Stated goal:
Reproduce all of the data word for word.

Collected data:

┄┄┄┄┄┄┄┄┄┄

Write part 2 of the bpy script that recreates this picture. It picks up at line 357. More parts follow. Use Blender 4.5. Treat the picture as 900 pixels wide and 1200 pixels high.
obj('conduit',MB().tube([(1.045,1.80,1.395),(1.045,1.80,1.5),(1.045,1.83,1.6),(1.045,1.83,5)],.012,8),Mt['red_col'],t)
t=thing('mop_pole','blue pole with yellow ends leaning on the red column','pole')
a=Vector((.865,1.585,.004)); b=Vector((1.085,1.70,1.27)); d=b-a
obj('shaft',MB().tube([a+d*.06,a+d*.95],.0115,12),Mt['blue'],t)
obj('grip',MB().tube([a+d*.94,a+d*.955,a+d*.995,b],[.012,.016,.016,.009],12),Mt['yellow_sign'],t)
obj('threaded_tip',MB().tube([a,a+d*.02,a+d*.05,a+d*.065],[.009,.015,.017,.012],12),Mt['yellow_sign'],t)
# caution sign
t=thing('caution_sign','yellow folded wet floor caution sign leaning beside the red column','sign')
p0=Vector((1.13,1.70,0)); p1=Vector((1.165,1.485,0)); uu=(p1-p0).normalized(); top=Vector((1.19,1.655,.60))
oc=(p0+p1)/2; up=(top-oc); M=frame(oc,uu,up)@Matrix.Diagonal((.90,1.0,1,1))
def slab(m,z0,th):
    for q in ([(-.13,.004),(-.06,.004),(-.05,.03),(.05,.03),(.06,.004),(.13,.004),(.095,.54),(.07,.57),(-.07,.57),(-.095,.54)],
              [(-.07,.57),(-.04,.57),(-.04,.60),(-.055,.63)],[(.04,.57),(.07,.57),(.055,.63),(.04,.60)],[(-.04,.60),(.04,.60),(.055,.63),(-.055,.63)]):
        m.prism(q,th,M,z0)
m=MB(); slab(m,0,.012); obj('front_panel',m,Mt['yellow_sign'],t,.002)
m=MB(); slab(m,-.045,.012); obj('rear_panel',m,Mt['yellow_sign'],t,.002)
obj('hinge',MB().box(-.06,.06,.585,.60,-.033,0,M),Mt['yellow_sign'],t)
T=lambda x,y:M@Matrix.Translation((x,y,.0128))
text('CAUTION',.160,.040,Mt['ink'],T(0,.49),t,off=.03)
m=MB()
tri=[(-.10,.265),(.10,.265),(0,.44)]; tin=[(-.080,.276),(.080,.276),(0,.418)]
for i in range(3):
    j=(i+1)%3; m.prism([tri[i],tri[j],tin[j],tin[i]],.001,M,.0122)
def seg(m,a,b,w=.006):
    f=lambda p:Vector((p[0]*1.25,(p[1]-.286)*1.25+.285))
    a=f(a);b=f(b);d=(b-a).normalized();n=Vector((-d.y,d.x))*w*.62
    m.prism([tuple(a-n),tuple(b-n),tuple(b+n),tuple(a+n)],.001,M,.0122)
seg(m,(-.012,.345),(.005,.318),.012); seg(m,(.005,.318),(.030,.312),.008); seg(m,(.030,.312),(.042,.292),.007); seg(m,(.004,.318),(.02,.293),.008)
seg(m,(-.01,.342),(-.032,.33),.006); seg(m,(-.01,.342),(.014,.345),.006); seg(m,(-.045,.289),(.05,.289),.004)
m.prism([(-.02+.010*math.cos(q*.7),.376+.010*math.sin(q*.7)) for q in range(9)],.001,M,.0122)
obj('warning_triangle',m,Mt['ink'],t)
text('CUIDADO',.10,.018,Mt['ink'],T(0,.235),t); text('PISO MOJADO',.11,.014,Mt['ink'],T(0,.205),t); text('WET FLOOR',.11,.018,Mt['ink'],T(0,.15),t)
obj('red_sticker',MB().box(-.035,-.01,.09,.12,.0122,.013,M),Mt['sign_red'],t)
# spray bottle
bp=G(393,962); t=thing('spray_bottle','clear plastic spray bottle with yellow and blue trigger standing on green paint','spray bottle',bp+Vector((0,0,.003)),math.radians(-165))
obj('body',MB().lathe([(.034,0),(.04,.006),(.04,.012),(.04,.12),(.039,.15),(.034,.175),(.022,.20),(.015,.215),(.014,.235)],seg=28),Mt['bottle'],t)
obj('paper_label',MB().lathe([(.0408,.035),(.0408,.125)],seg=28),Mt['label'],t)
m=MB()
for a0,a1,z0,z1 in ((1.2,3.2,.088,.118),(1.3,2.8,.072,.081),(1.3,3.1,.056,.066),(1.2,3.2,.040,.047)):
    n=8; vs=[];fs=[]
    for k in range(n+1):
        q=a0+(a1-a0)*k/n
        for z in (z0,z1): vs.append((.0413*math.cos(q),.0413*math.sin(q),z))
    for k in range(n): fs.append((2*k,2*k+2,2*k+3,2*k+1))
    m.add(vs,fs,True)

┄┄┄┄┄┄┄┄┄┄

Result for this exercise:
Write part 2 of the bpy script that recreates this picture. It picks up at line 357. More parts follow. Use Blender 4.5. Treat the picture as 900 pixels wide and 1200 pixels high.
obj('conduit',MB().tube([(1.045,1.80,1.395),(1.045,1.80,1.5),(1.045,1.83,1.6),(1.045,1.83,5)],.012,8),Mt['red_col'],t)
t=thing('mop_pole','blue pole with yellow ends leaning on the red column','pole')
a=Vector((.865,1.585,.004)); b=Vector((1.085,1.70,1.27)); d=b-a
obj('shaft',MB().tube([a+d*.06,a+d*.95],.0115,12),Mt['blue'],t)
obj('grip',MB().tube([a+d*.94,a+d*.955,a+d*.995,b],[.012,.016,.016,.009],12),Mt['yellow_sign'],t)
obj('threaded_tip',MB().tube([a,a+d*.02,a+d*.05,a+d*.065],[.009,.015,.017,.012],12),Mt['yellow_sign'],t)
# caution sign
t=thing('caution_sign','yellow folded wet floor caution sign leaning beside the red column','sign')
p0=Vector((1.13,1.70,0)); p1=Vector((1.165,1.485,0)); uu=(p1-p0).normalized(); top=Vector((1.19,1.655,.60))
oc=(p0+p1)/2; up=(top-oc); M=frame(oc,uu,up)@Matrix.Diagonal((.90,1.0,1,1))
def slab(m,z0,th):
    for q in ([(-.13,.004),(-.06,.004),(-.05,.03),(.05,.03),(.06,.004),(.13,.004),(.095,.54),(.07,.57),(-.07,.57),(-.095,.54)],
              [(-.07,.57),(-.04,.57),(-.04,.60),(-.055,.63)],[(.04,.57),(.07,.57),(.055,.63),(.04,.60)],[(-.04,.60),(.04,.60),(.055,.63),(-.055,.63)]):
        m.prism(q,th,M,z0)
m=MB(); slab(m,0,.012); obj('front_panel',m,Mt['yellow_sign'],t,.002)
m=MB(); slab(m,-.045,.012); obj('rear_panel',m,Mt['yellow_sign'],t,.002)
obj('hinge',MB().box(-.06,.06,.585,.60,-.033,0,M),Mt['yellow_sign'],t)
T=lambda x,y:M@Matrix.Translation((x,y,.0128))
text('CAUTION',.160,.040,Mt['ink'],T(0,.49),t,off=.03)
m=MB()
tri=[(-.10,.265),(.10,.265),(0,.44)]; tin=[(-.080,.276),(.080,.276),(0,.418)]
for i in range(3):
    j=(i+1)%3; m.prism([tri[i],tri[j],tin[j],tin[i]],.001,M,.0122)
def seg(m,a,b,w=.006):
    f=lambda p:Vector((p[0]*1.25,(p[1]-.286)*1.25+.285))
    a=f(a);b=f(b);d=(b-a).normalized();n=Vector((-d.y,d.x))*w*.62
    m.prism([tuple(a-n),tuple(b-n),tuple(b+n),tuple(a+n)],.001,M,.0122)
seg(m,(-.012,.345),(.005,.318),.012); seg(m,(.005,.318),(.030,.312),.008); seg(m,(.030,.312),(.042,.292),.007); seg(m,(.004,.318),(.02,.293),.008)
seg(m,(-.01,.342),(-.032,.33),.006); seg(m,(-.01,.342),(.014,.345),.006); seg(m,(-.045,.289),(.05,.289),.004)
m.prism([(-.02+.010*math.cos(q*.7),.376+.010*math.sin(q*.7)) for q in range(9)],.001,M,.0122)
obj('warning_triangle',m,Mt['ink'],t)
text('CUIDADO',.10,.018,Mt['ink'],T(0,.235),t); text('PISO MOJADO',.11,.014,Mt['ink'],T(0,.205),t); text('WET FLOOR',.11,.018,Mt['ink'],T(0,.15),t)
obj('red_sticker',MB().box(-.035,-.01,.09,.12,.0122,.013,M),Mt['sign_red'],t)
# spray bottle
bp=G(393,962); t=thing('spray_bottle','clear plastic spray bottle with yellow and blue trigger standing on green paint','spray bottle',bp+Vector((0,0,.003)),math.radians(-165))
obj('body',MB().lathe([(.034,0),(.04,.006),(.04,.012),(.04,.12),(.039,.15),(.034,.175),(.022,.20),(.015,.215),(.014,.235)],seg=28),Mt['bottle'],t)
obj('paper_label',MB().lathe([(.0408,.035),(.0408,.125)],seg=28),Mt['label'],t)
m=MB()
for a0,a1,z0,z1 in ((1.2,3.2,.088,.118),(1.3,2.8,.072,.081),(1.3,3.1,.056,.066),(1.2,3.2,.040,.047)):
    n=8; vs=[];fs=[]
    for k in range(n+1):
        q=a0+(a1-a0)*k/n
        for z in (z0,z1): vs.append((.0413*math.cos(q),.0413*math.sin(q),z))
    for k in range(n): fs.append((2*k,2*k+2,2*k+3,2*k+1))
    m.add(vs,fs,True)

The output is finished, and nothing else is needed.